In der letzten Zeit wird viel über Rassismus und die Diskriminierung von Menschen mit anderer Hautfarbe als deren Umgebungswelt gesprochen. Das ist gut und wichtig. Aber ich finde, es sollte noch darüber hinaus gehen. Wir sollten generell darüber nachdenken, wie wir mit Menschen, denen wir begegnen, mit denen wir unsere Zeit verbringen und die wir vielleicht sogar unsere Freunde nennen, umgehen.
Ob wir wollen oder nicht, wir wenden ein Schubladendenken für alle Menschen an. Wir versuchen sie zu kategorisieren, in unser vorhandenes Schema einzugliedern. Einerseits um uns zu schützen – da wir ja alle unsere schlechten Erfahrungen nicht wiederholen möchten -, andererseits auch um die enorme Datenmenge, die unser Gehirn jede Sekunde erreicht, besser verarbeiten zu können. Das ist nichts Schlechtes. Wir sollten uns dessen jedoch bewusst sein und unsere Denkweise immer wieder überprüfen. Aus einer Momentaufnahme kann man kein ganzes Bild erstellen. Da gehört mehr dazu. Das wäre, wie wenn wir aus einem Standbild eines Films die gesamte Handlung erraten müssten. Es lohnt sich immer ein zweiter Blick und Aussagen/Handlungen zu hinterfragen.
Menschen haben viele Facetten. Das ist das Interessante an Ihnen. Sie nehmen viele verschiedene Rollen ein. Eine Frau könnte Mutter, Partygirl, Tochter, Anwältin und Freundin sein, jedoch selten nimmt sie alle Rollen gleichzeitig ein. Wenn wir uns ein paar Minuten für ein Gespräch Zeit nehmen, erscheint uns die andere Person oft schon in einem neuen Licht. Unser Verhalten ist situationsabhängig. Auch unsere Gefühle und unser Mood haben großen Einfluss darauf. Die vernünftigste Person kann einen ausgeflippten Tag haben, die liebenswerteste auch plötzlich einen Streit anfangen. Wir sind oft sehr vorschnell mit einem Urteil! Was wir bei uns selbst mit einem Augenzwinkern abtun, erregt oft sofort unseren Anstoß bei anderen.
Meine Vorgangsweise in solchen Momenten ist, in diese Person zu schlüpfen. Warum verhalte ich mich so? Wie sehen mich andere? Erkennen Sie, dass ich auch ganz anders sein kann? Verändert das Fremdbild wie ich über mich denke? Welche Gefühle habe ich selbst dabei? Wie verändert das meine Verhaltensweise? Was erwarte ich von meinem Gegenüber? Glauben Sie mir, es gibt nichts Schöneres als in angespannten Momenten bei seinem Gegenüber mit ein wenig Einfühlungsvermögen ein Lächeln hervorzuzaubern.

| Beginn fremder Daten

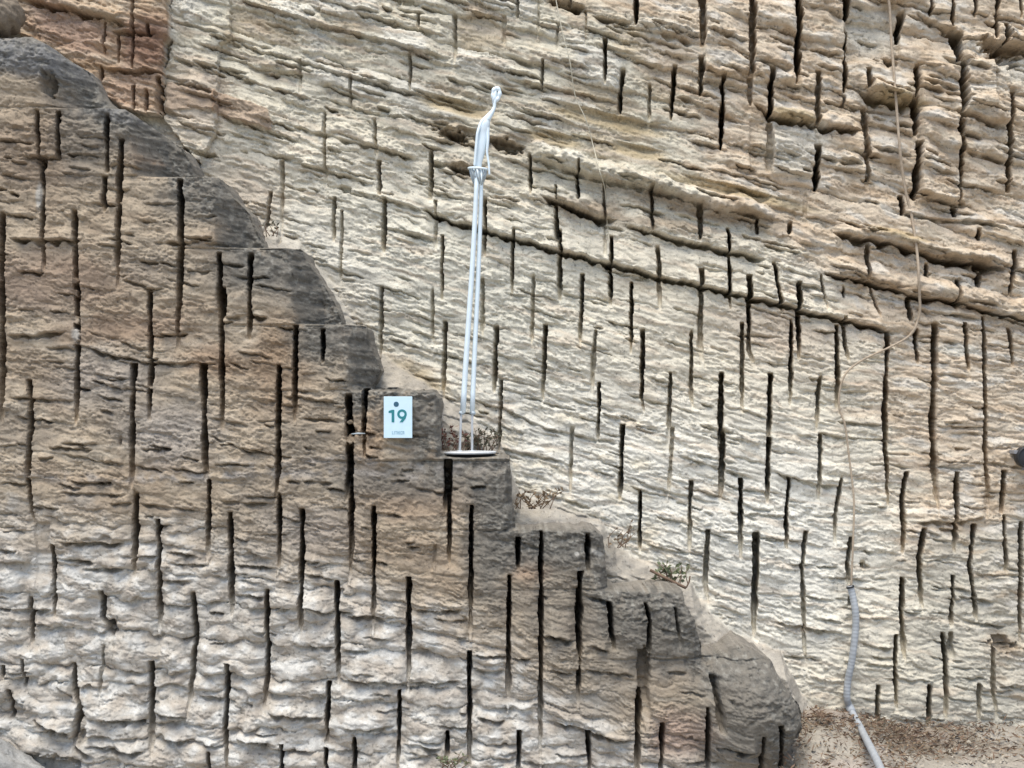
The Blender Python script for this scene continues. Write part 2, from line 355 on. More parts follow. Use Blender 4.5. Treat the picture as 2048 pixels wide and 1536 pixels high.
def roughen(pts):
    P = np.array(pts, dtype=float); seg = np.hypot(*np.diff(P, axis=0).T); t = np.concatenate([[0], np.cumsum(seg)])
    u = np.arange(0, t[-1], 3.0); x = np.interp(u, t, P[:, 0]); y = np.interp(u, t, P[:, 1])
    x = x + 5 * fbm(u / 60, u * 0 + 3.3, 5, 441, 0.6); y = y + 5 * fbm(u / 60, u * 0 + 8.8, 5, 451, 0.6)
    return list(zip(x.tolist(), y.tolist()))
COURSE_Y = [212, 351, 497, 650, 781, 922, 1061, 1180, 1318]

# ---------------------------------------------------------------- relief tools
class Wall:
    skew = 0.0            # the saw leaned a little to one side
    def __init__(s, xs, ys, dist):
        s.xs, s.ys, s.dist = xs, ys, dist
        s.X, s.Y = np.meshgrid(xs, ys)
        s.h = np.zeros(s.X.shape, F32)            # displacement away from the camera, metres
        s.g = np.zeros(s.X.shape, F32)            # depth of the saw cuts
        s.gm = np.zeros(s.X.shape, F32)
        s.gid = np.full(s.X.shape, -1, np.int32)
    def win(s, x0, x1, y0, y1):
        i0, i1 = np.searchsorted(s.xs, [x0, x1]); j0, j1 = np.searchsorted(s.ys, [y0, y1])
        return slice(j0, max(j1, j0 + 1)), slice(i0, max(i1, i0 + 1))
    def ledge(s, pts, gw, gd, lip, lh, seed):
        P = np.array(pts); x0, x1 = P[0, 0], P[-1, 0]
        W = s.win(x0 - 4, x1 + 4, P[:, 1].min() - lh * 2.2 - 10, P[:, 1].max() + gw * 6 + 14)
        X, Y = s.X[W], s.Y[W]
        if X.size == 0: return
        yl = np.interp(X, P[:, 0], P[:, 1]) + 5 * perlin(X / 34, X * 0 + seed * 3.7, 3) + 2.6 * fbm(X / 15, X * 0 + seed * 1.3, 3, 5, 0.6)
        d = Y - yl
        tl = min(0.25 * (x1 - x0), 42.0); tap = sstep(0, tl, X - x0) * sstep(0, tl, x1 - X)
        mod = np.clip(0.75 + 1.2 * perlin(X / 26, X * 0 + seed * 5.1, 8), 0.15, 1.5)
        gwv = gw * np.clip(0.85 + 1.3 * perlin(X / 17, X * 0 + seed * 2.9, 9), 0.25, 1.7) * tap ** 0.5
        if lip >= 0.05:                                # rounded roll of harder stone
            rl = lh * (0.85 + 0.5 * perlin(X / 30, X * 0 + seed * 4.3, 12))
            c = np.clip(1 - ((-d - rl * 0.42) / (rl * 0.55)) ** 2, 0, 1)
            lipv = 1.25 * lip * (0.75 + 0.25 * mod + 0.28 * perlin(X / 14, Y / 14, 13)) * tap * np.sqrt(c)
        else:
            lipv = 1.2 * lip * mod * tap * np.where(d < 0, np.exp(d / lh) * sstep(0.0, 2.5, -d), 0)
        if gd > 0.1: mod = 0.85 + 0.15 * mod
        gap = 1.25 * gd * tap * mod * (sstep(-0.5, 1.2, d) * (1 - sstep(gwv * 0.6, gwv * 1.3 + 1.5, d)))
        rec = 0.22 * gd * tap * np.where(d >= 0, np.exp(-d / (gw * 2.2)), 0)
        s.h[W] += (-lipv + np.maximum(gap, rec)).astype(F32)
    def cut(s, i, pts, wd, dep):
        P = np.array(pts); y0, y1 = P[0, 1], P[-1, 1]
        wd = wd * ((0.70 if s.dist == D_BACK else 0.80) + 0.22 * ((i * 53) % 17) / 17)
        if s.dist == D_BACK and (i * 29) % 10 < 4 and dep > 0.2 and P[0, 0] < 1800: dep = 0.19
        W = s.win(P[:, 0].min() - wd - 26, P[:, 0].max() + wd + 26, y0 - 6, y1 + 8)
        X, Y = s.X[W], s.Y[W]
        if X.size == 0 or min(X.shape) < 2: return False
        t = np.clip((Y - y0) / (y1 - y0), 0, 1)
        xc = np.interp(Y, P[:, 1], P[:, 0]) + 1.4 * perlin(Y / 40, Y * 0 + i * 1.7, 2) + 0.8 * perlin(Y / 11, Y * 0 + i * 2.3, 4)
        if s.dist == D_BACK and P[0, 0] > 1390 and P[0, 1] < 420 and P[-1, 1] > 40: wd = wd + 2; rag = 1.6; dep = 0.6 if dep > 0.2 else dep
        else: rag = 1.0
        jl = 1.7 * perlin(Y / 7, Y * 0 + i * 3.1, 6) + 2.0 * perlin(Y / 19, Y * 0 + i * 0.77, 7)
        jr = 1.7 * perlin(Y / 7, Y * 0 + i * 4.3 + 50, 6) + 2.0 * perlin(Y / 19, Y * 0 + i * 0.57 + 80, 7)
        nar = 1 - 0.45 * sstep(0.72, 1.0, t)
        nar = nar * np.clip(0.95 + 0.75 * perlin(Y / 48, Y * 0 + i * 2.9, 14), 0.55, 1.45); hl = np.maximum(wd / 2 * nar + jl * 0.9 * rag, 0.9); hr = np.maximum(wd / 2 * nar + jr * 0.9 * rag, 0.9)
        u = X - xc
        side = np.clip((P[0, 0] - 1024) / 700, -1, 1)      # worn lips
        fl = 1.0 + 0.6 * (1 + 0.9 * perlin(Y / 15, Y * 0 + i * 0.9, 10)); fr = fl + 1.2 * max(side, 0); fl = fl + 1.2 * max(-side, 0)
        m = sstep(-hl - fl, -hl + 0.9, u) ** 1.5 * (1 - sstep(hr - 0.9, hr + fr, u)) ** 1.5
        m = m * sstep(y0 - 2, y0 + (3 if i % 3 else 16), Y) * (1 - sstep(y1 - 6, y1 + 5, Y))
        fade = 0.14 if rag > 1 else 0.24 + 0.36 * ((i * 37) % 10) / 10
        prof = dep * np.clip((1 - t) / fade, 0, 1) ** 1.25 * (0.9 + 0.35 * perlin(Y / 13, Y * 0 + i * 1.1, 1))
        low_ = s.dist == D_FRONT and P[-1, 1] > 1080
        sh = (0.026 if low_ else 0.007) * np.exp(-(u / (15.0 if low_ else 9.0)) ** 2) * sstep(y0 - 10, y0 + 25, Y) * (1 - sstep(y1 - 10, y1 + 8, Y))
        s.h[W] += (sh * (1 - m)).astype(F32)
        G = m * np.maximum(prof, 0)
        up = G > s.g[W]
        s.g[W] = np.where(up, G, s.g[W]); s.gm[W] = np.maximum(s.gm[W], m)
        gi = s.gid[W]; gi[(m > 0.3) & up] = i; s.gid[W] = gi
        return True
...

Und da ist noch ein Punkt. Was gibt uns das Recht über den anderen zu urteilen? Wer sagt denn, dass die eigene Sicht- und Verhaltensweise, die einzig richtige ist. Gibt es nur eine richtige Meinung, eine richtige Lebensweise, eine Art und Weise, wie ich etwas machen darf? Obwohl ich mich nicht als konservativen Menschen sehe, ertappe ich mich manchmal immer noch dabei Konventionen zu folgen. Was dürfen Kinder zur Jause in die Schule mitnehmen? Soll man beim Autofahren einen Hut aufsetzen? Wie oft/selten sollte etwas gemacht werden? Gefährlich wird es, wenn im Hinterkopf folgende Formulierungen auftauchen: Das wird in unserer Familie so gemacht! Das ist in Österreich so üblich! Das weiß man doch, dass man sich so nicht verhält! Das sagt dir doch der gesunde Menschenverstand! Das haben wir schon immer so gemacht! Wenn sich keine anderen Argumente finden lassen, könnte das ein Hinweis darauf sein, einfach noch einmal darüber nachzudenken. Denn der wichtige Punkt ist, dass uns unser eingefahrenes und manchmal auch diskriminierendes Verhalten bewusst wird.
Und jetzt noch etwas Positives! Neues zu erfahren und Neues auszuprobieren verändert das Leben. Es bekommt mehr Farbe, wird intensiver, aufregend! Es ist wie ein kleiner Urlaub vom Alltag. Nehmen wir dieses Geschenk doch an!